One of the biggest problems experienced by amateur golfers is the fact that their practice routines frequently do not represent what they are going to do out on the course. For example, you might spend hours on the practice green working on your stroke – but if that practice doesn't really replicate what you are going to face during your round, what good is it to you? By creating practice sessions that closely mimic the situations that you are going to see on the course, you should find that you wind up with greatly improved results.

With that in mind, this last drill is going to help your putting tempo by placing you in a comfortable frame of mind prior to hitting each putt. During your next practice putting session, try hitting putts only after going through your full pre-putt routine just as you would do on the course. That means you aren't going to cut any corners at all – you are going to read the putt carefully from both sides, you are going to pick a line, you are going to visualize the roll to the hole, and then you are going to execute the stroke. Will this take longer than just walking up and hitting a few putts? Of course. However, speed is not the point when it comes to golf practice. Even if you only hit a handful of putts by going through this full routine, you will still get more benefit from your work than if you had fired off 100 quick putts without really paying attention to what you were doing.

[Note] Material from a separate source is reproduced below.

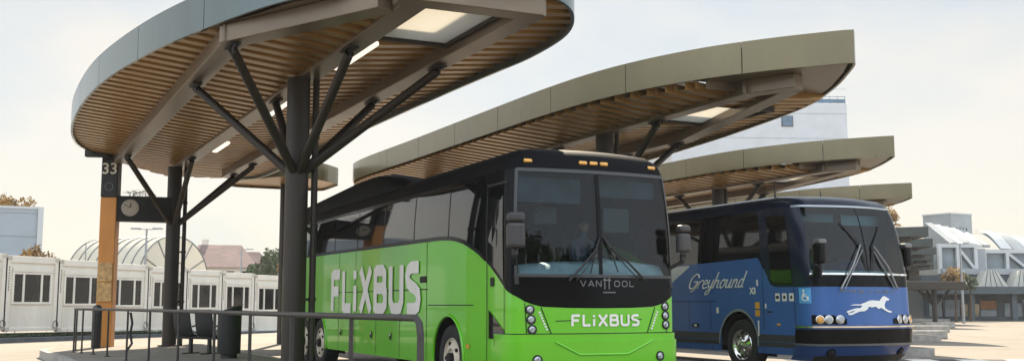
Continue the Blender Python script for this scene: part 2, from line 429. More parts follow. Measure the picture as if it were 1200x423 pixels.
def shelter(label, outline, nB, kv, cols, beams, rooflight, tubes, detail=True, beam_z=5.08, plate=None, clip=None, fmat=None, group='bus station shelter roofs'):
    cn, ct = cols[0][0], cols[0][1]
    b0 = bay(cn, ct)
    th = Thing('bus_shelter', label, 'bus shelter', T3(b0.x, b0.y, 0, TH), BAY, group)
    out = dense_resample(cat_rom(outline, 8), .16)
    N = len(out); inn = inset(out, .045)
    # fascia: metal panels with open joints
    fm = MB(); seam = 16; gap = .018
    for i in range(N):
        a, b = Vector(out[i]), Vector(out[(i + 1) % N]); ai, bi = Vector(inn[i]), Vector(inn[(i + 1) % N])
        if i % seam == seam - 1:
            f = 1 - gap / max((b - a).length, .03); b = a + (b - a) * f; bi = ai + (bi - ai) * f
        P = [(a.x, a.y, ZF0), (b.x, b.y, ZF0), (bi.x, bi.y, ZF0), (ai.x, ai.y, ZF0), (a.x, a.y, ZF1), (b.x, b.y, ZF1), (bi.x, bi.y, ZF1), (ai.x, ai.y, ZF1)]
        F = [(0, 1, 5, 4), (3, 2, 1, 0), (7, 6, 2, 3), (4, 5, 6, 7)]
        if i % seam in (0, seam - 1): F += [(0, 4, 7, 3), (1, 2, 6, 5)]
        fm.add(P, F)
    th.part('fascia', fm, fmat or M_FASCIA)
    # deck on top, opened above the roof light
    ts = [p[1] for p in inn]; t0, t1 = min(ts) + .02, max(ts) - .02
    def soff(n): return 5.13 + kv * abs(n - nB)
    prof = [(0, 0.), (.21, 0.), (.225, .13), (.405, .13), (.42, 0.)]
    per = .42
    tl = []; t = t0
    while t < t1:
        for q, h in prof[:-1]: tl.append((t + q, h))
        t += per
    tl = [x for x in tl if x[0] < t1]
    sm = MB(); dk = MB(); rows = []; drows = []; tk = []
    for t, h in tl:
        c = crossings(inn, t)
        if not c: continue
        drows.append([(c[0], t, ZF1 - .1), (c[1], t, ZF1 - .1)])
        if clip: c = clip(t, *c)
        if c is None: continue
        tk.append((t, h)); nl, nr = c; m = min(max(nB, nl + .01), nr - .01)
        rows.append([(nl, t, soff(nl) + h), ((nl + m) / 2, t, soff((nl + m) / 2) + h), (m, t, soff(m) + h), ((m + nr) / 2, t, soff((m + nr) / 2) + h), (nr, t, soff(nr) + h)])
    if rooflight:
        ra, rb, rt0, rt1 = rooflight
        sm2 = MB()
        for lo_s, hi_s in ((0, ra), (ra, rb), (rb, 1e3)):
            part_rows = []
            for r_, (t, h) in zip(rows, tk):
                nl, nr = r_[0][0], r_[-1][0]
                a_, b_ = (nl if lo_s == 0 else lo_s), (nr if hi_s > 1e2 else hi_s)
                a_ = min(max(a_, nl), nr); b_ = min(max(b_, nl), nr)
                hole = lo_s == ra and hi_s == rb and rt0 < t < rt1
                if hole:
                    if len(part_rows) > 1: sm2.grid(part_rows, flip=True)
                    part_rows = []; continue
                ns = [a_, nB if a_ < nB < b_ else (a_ + b_) / 2, b_]
                part_rows.append([(n_, t, soff(n_) + h) for n_ in ns])
            if len(part_rows) > 1: sm2.grid(part_rows, flip=True)
        sm = sm2
        for lo_s, hi_s in ((0, ra + .2), (ra + .2, rb - .2), (rb - .2, 1e3)):
            pr = []
            for r_ in drows:
                nl, nr = r_[0][0], r_[1][0]; t = r_[0][1]
                a_, b_ = (nl if lo_s == 0 else lo_s), (nr if hi_s > 1e2 else hi_s)
                a_ = min(max(a_, nl), nr); b_ = min(max(b_, nl), nr)
                if lo_s == ra + .2 and rt0 + .15 < t < rt1 - .15:
                    if len(pr) > 1: dk.grid(pr)
                    pr = []; continue
                pr.append([(a_, t, ZF1 - .1), (b_, t, ZF1 - .1)])
            if len(pr) > 1: dk.grid(pr)
        rl = MB().box(((ra + rb) / 2, (rt0 + rt1) / 2, 5.27), (rb - ra, rt1 - rt0, .03))
        th.part('roof_light', rl, M_ROOFLIGHT)
        rf = MB()
        for c_, d_ in ((((ra + rb) / 2, rt0, 5.26), (rb - ra + .1, .07, .12)), (((ra + rb) / 2, rt1, 5.26), (rb - ra + .1, .07, .12)), ((ra, (rt0 + rt1) / 2, 5.26), (.07, rt1 - rt0, .12)), ((rb, (rt0 + rt1) / 2, 5.26), (.07, rt1 - rt0, .12))):
            rf.box(c_, d_)
        th.part('roof_light_frame', rf, M_STEEL)
    else:
        sm.grid(rows, flip=True); dk.grid(drows)
    if plate:
        th.part('end_plate', MB().prism(plate, ZF0 + .004, ZF0 + .02), M_BEAM)
        if fmat is None: th.part('closing_board', MB().box((11.86, 15.5, 5.27), (.72, .03, .16)), M_BEAM)
    th.part('soffit', sm, M_SOFFIT, fix=False); th.part('roof_deck', dk, M_DECK, fix=False)
    # purlins above the box beams, then the beams
    for bl in beams:
        m = MB()
        for a, b in zip(bl[:-1], bl[1:]):
            d = (Vector(b) - Vector(a)).normalized() * .12
            zc = beam_z + .14
            m.bar((a[0] - d.x, a[1] - d.y, zc), (b[0] + d.x, b[1] + d.y, zc - .002 * len(m.v) / 8), .34, .26)
        th.part('beam', m, M_BEAM, bevel=.012)
        w = MB()
        for a, b in zip(bl[:-1], bl[1:]):
            w.bar((a[0], a[1], beam_z + .33), (b[0], b[1], beam_z + .33), .10, .2)
        th.part('purlin', w, M_STEEL)
    for (n, t, r, tops) in cols:
        c = MB(); zt = beam_z + .01
        c.tube([(n, t, PZ), (n, t, PZ + .02), (n, t, zt)], [r, r, r], 24)
        co = th.part('column', c, M_STEEL, smooth=40)
        fl = MB(); fl.tube([(n, t, PZ), (n, t, PZ + .04)], r + .11, 24); th.part('base_plate', fl, M_STEEL, parent=co, smooth=40)
        d = MB(); dx, dy = .29, -.04
        d.tube([(n + dx, t + dy, PZ), (n + dx, t + dy, zt + .1)], .055, 10)
        dp = th.part('downpipe', d, M_STEEL, smooth=40)
        for zz in (1.4, 2.75, 4.1):
            cl = MB().tube([(n + dx, t + dy, zz - .03), (n + dx, t + dy, zz + .03)], .07, 10).bar((n + dx, t + dy, zz), (n, t, zz), .03, .04)
            th.part('pipe_clip', cl, M_STEEL, parent=dp)
        for (tn, tt) in tops:
            v = Vector((tn - n, tt - t, 0)); u = v.normalized()
            a = Vector((n, t, 3.52)) + u * (r * .8); b = Vector((tn, tt, beam_z - .06))
            st = th.part('strut', MB().tube([a, b], [.078, .07], 12), M_STEEL, smooth=40)
            if detail:
                br = MB(); br.box((tn, tt, beam_z - .012), (.15, .46, .025)); br.box((tn, tt, beam_z - .07), (.03, .2, .12))
                for q in (-.18, .18): br.tube([(tn, tt + q, beam_z - .06), (tn, tt + q, beam_z)], .028, 8)
                th.part('bracket', br, M_BLACKSTEEL, parent=st)
    for (n, t, L) in tubes:
        tb = MB().box((n, t, beam_z + .04), (.13, L, .07)); th.part('light_fitting', tb, M_TUBE, bevel=.02)
    return th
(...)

To make this drill as effective as possible, be sure to move around the putting green to give yourself as many different looks as possible. Position your ball so that you face downhill putts, uphill putts, and side hill putts throughout your practice session. By continually changing the kind of putt that you are facing, you will be able to put yourself to the test just as you will be tested out on the course. Also, since you are going through your full routine before each putt, you will be much more likely to maintain an even tempo in your stroke. It is easy to rush the stroke if you are just trying to fire off a bunch of practice putts in quick succession, so that kind of practice can actually harm your performance on the greens. By bringing your patience and working on your tempo on each roll, you should take a big step in the right direction.

There is no doubt that tempo is a huge part of playing good golf, from making full swings down to rolling nice putts. Use the information included above to improve on the tempo that you use while putting and you should start to see the ball fall into the middle of the cup on a regular basis.